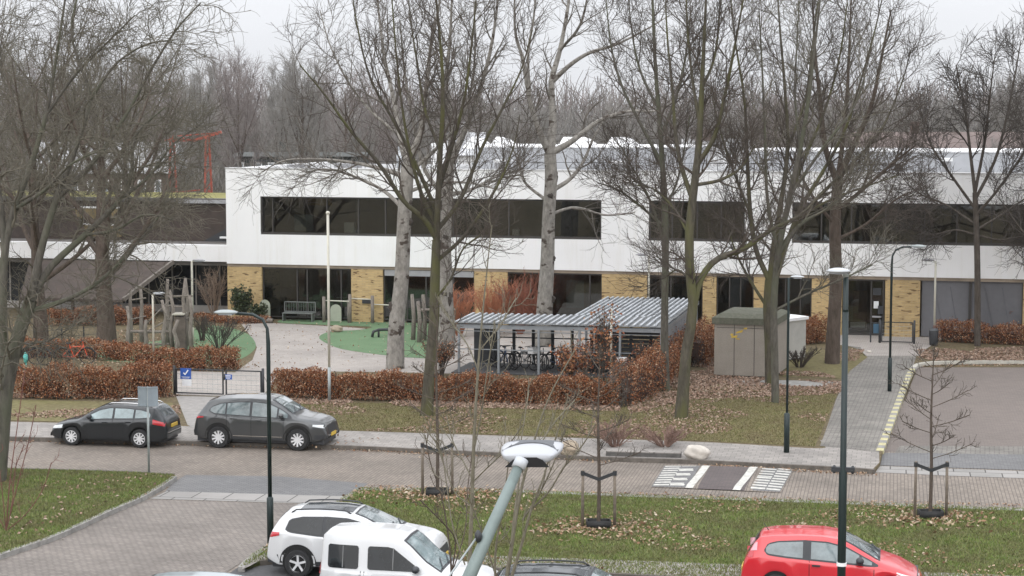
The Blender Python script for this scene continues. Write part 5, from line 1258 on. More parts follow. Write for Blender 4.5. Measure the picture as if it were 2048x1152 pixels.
fiat = dict(L=4.03, W=1.69, wr=.30, wheels=(-1.22,1.29), sill=.2, label='red three-door hatchback parked at the lower right behind the tall lamp pole', paint=carpaint('red paint', (.60,.018,.028), .0, .3), glass=G_mid,
 top=[(-2.015,.52),(-2.0,.74),(-1.96,.86),(-1.90,.98),(-1.74,1.25),(-1.60,1.40),(-1.3,1.455),(-.7,1.49),(-.2,1.485),(.15,1.44),(.5,1.28),(.95,1.03),(1.15,.95),(1.5,.84),(1.8,.68),(1.93,.58),(2.0,.46),(2.015,.4)],
 belt=[(-2.1,.9),(-1.6,1.0),(-.8,.96),(0,.90),(1.0,.86),(1.5,.72),(2.1,.55)],
 wtop=[(-1.50,1.12),(-1.42,1.24),(-1.2,1.30),(-.6,1.345),(-.1,1.33),(.3,1.24),(.7,1.04),(1.02,.90)], wbot=[(-1.50,1.10),(-1.42,1.04),(-1.0,1.0),(0,.94),(1.02,.875)],
 panes=[(-1.46,-.64),(-.46,.60),(.66,.88)], wscreen=(.18,1.06,.50,.62), rwindow=(-1.90,-1.64,.50,.42), seams=(-.50,.92), handles=(-.34,), hmat=M_dark, mirror=.62, mmat=M_dark,
 lamps=[('taillight',((-1.86,1.06,1.22),(-1.66,1.10,1.26)),M_pink),('taillight',((-1.93,.92,1.03),(-1.74,.96,1.08)),M_red_l),('headlight',((1.42,.62,.76),(1.92,.50,.60)),M_head)], rplate=.5, fplate=.34,
 front=[('grille',1,-.4,.4,.36,.46,M_dark)], spokes=8, antenna=-1.45, sillstrip=None)
c3, *_ = make_car(fiat); place(c3, 1662, 1207, LOWZ, RC, 0, -.84)
p08 = dict(L=4.16, W=1.74, wr=.33, wheels=(-1.28,1.26), sill=.28, label='white compact crossover with glass roof parked beyond the white van', paint=carpaint('white paint', (.60,.605,.61), .0, .35), glass=G_dark,
 top=[(-2.08,.60),(-2.07,.80),(-2.03,.96),(-1.96,1.12),(-1.80,1.36),(-1.66,1.50),(-1.4,1.545),(-.9,1.575),(-.4,1.57),(0,1.53),(.3,1.44),(.7,1.26),(1.02,1.12),(1.3,1.08),(1.7,1.02),(1.92,.93),(2.04,.74),(2.08,.5)],
 belt=[(-2.2,1.0),(-1.6,1.08),(-.8,1.02),(0,.98),(1.0,.94),(1.5,.86),(2.1,.66)],
 wtop=[(-1.60,1.14),(-1.52,1.33),(-1.2,1.40),(-.6,1.42),(-.1,1.40),(.3,1.30),(.7,1.12),(.98,1.0)], wbot=[(-1.60,1.12),(-1.45,1.08),(-.8,1.02),(0,1.0),(.98,.97)],
 panes=[(-1.54,-.70),(-.62,.10),(.18,.80)], wscreen=(.02,1.02,.50,.64), rwindow=(-1.95,-1.72,.46,.42), wsglass=G_mid, pano=(-1.35,-.05,.44), seams=(-.66,.14,.84), handles=(-.5,.3), mirror=.62,
 lamps=[('taillight',((-2.04,.90,1.04),(-1.74,.98,1.05)),M_red_l),('headlight',((1.62,.76,.88),(2.02,.66,.78)),M_head)], rplate=.62, fplate=.42,
 front=[('grille',1,-.42,.42,.50,.72,M_dark),('bumper',-1,-.8,.8,.30,.52,M_dark)], spokes=5, cladding=plain('arch cladding', (.02,.02,.02)), sillstrip=.12, rails=(-1.5,-.05,.56,M_dark))
c4, *_ = make_car(p08); place(c4, 596, 1155, LOWZ, math.radians(-10), -1.28, -.85)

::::

_AIM_
Output the material word for word, omitting its pictures.

_EXERCISE RESPONSE_
The Blender Python script for this scene continues. Write part 5, from line 1258 on. More parts follow. Write for Blender 4.5. Measure the picture as if it were 2048x1152 pixels.
fiat = dict(L=4.03, W=1.69, wr=.30, wheels=(-1.22,1.29), sill=.2, label='red three-door hatchback parked at the lower right behind the tall lamp pole', paint=carpaint('red paint', (.60,.018,.028), .0, .3), glass=G_mid,
 top=[(-2.015,.52),(-2.0,.74),(-1.96,.86),(-1.90,.98),(-1.74,1.25),(-1.60,1.40),(-1.3,1.455),(-.7,1.49),(-.2,1.485),(.15,1.44),(.5,1.28),(.95,1.03),(1.15,.95),(1.5,.84),(1.8,.68),(1.93,.58),(2.0,.46),(2.015,.4)],
 belt=[(-2.1,.9),(-1.6,1.0),(-.8,.96),(0,.90),(1.0,.86),(1.5,.72),(2.1,.55)],
 wtop=[(-1.50,1.12),(-1.42,1.24),(-1.2,1.30),(-.6,1.345),(-.1,1.33),(.3,1.24),(.7,1.04),(1.02,.90)], wbot=[(-1.50,1.10),(-1.42,1.04),(-1.0,1.0),(0,.94),(1.02,.875)],
 panes=[(-1.46,-.64),(-.46,.60),(.66,.88)], wscreen=(.18,1.06,.50,.62), rwindow=(-1.90,-1.64,.50,.42), seams=(-.50,.92), handles=(-.34,), hmat=M_dark, mirror=.62, mmat=M_dark,
 lamps=[('taillight',((-1.86,1.06,1.22),(-1.66,1.10,1.26)),M_pink),('taillight',((-1.93,.92,1.03),(-1.74,.96,1.08)),M_red_l),('headlight',((1.42,.62,.76),(1.92,.50,.60)),M_head)], rplate=.5, fplate=.34,
 front=[('grille',1,-.4,.4,.36,.46,M_dark)], spokes=8, antenna=-1.45, sillstrip=None)
c3, *_ = make_car(fiat); place(c3, 1662, 1207, LOWZ, RC, 0, -.84)
p08 = dict(L=4.16, W=1.74, wr=.33, wheels=(-1.28,1.26), sill=.28, label='white compact crossover with glass roof parked beyond the white van', paint=carpaint('white paint', (.60,.605,.61), .0, .35), glass=G_dark,
 top=[(-2.08,.60),(-2.07,.80),(-2.03,.96),(-1.96,1.12),(-1.80,1.36),(-1.66,1.50),(-1.4,1.545),(-.9,1.575),(-.4,1.57),(0,1.53),(.3,1.44),(.7,1.26),(1.02,1.12),(1.3,1.08),(1.7,1.02),(1.92,.93),(2.04,.74),(2.08,.5)],
 belt=[(-2.2,1.0),(-1.6,1.08),(-.8,1.02),(0,.98),(1.0,.94),(1.5,.86),(2.1,.66)],
 wtop=[(-1.60,1.14),(-1.52,1.33),(-1.2,1.40),(-.6,1.42),(-.1,1.40),(.3,1.30),(.7,1.12),(.98,1.0)], wbot=[(-1.60,1.12),(-1.45,1.08),(-.8,1.02),(0,1.0),(.98,.97)],
 panes=[(-1.54,-.70),(-.62,.10),(.18,.80)], wscreen=(.02,1.02,.50,.64), rwindow=(-1.95,-1.72,.46,.42), wsglass=G_mid, pano=(-1.35,-.05,.44), seams=(-.66,.14,.84), handles=(-.5,.3), mirror=.62,
 lamps=[('taillight',((-2.04,.90,1.04),(-1.74,.98,1.05)),M_red_l),('headlight',((1.62,.76,.88),(2.02,.66,.78)),M_head)], rplate=.62, fplate=.42,
 front=[('grille',1,-.42,.42,.50,.72,M_dark),('bumper',-1,-.8,.8,.30,.52,M_dark)], spokes=5, cladding=plain('arch cladding', (.02,.02,.02)), sillstrip=.12, rails=(-1.5,-.05,.56,M_dark))
c4, *_ = make_car(p08); place(c4, 596, 1155, LOWZ, math.radians(-10), -1.28, -.85)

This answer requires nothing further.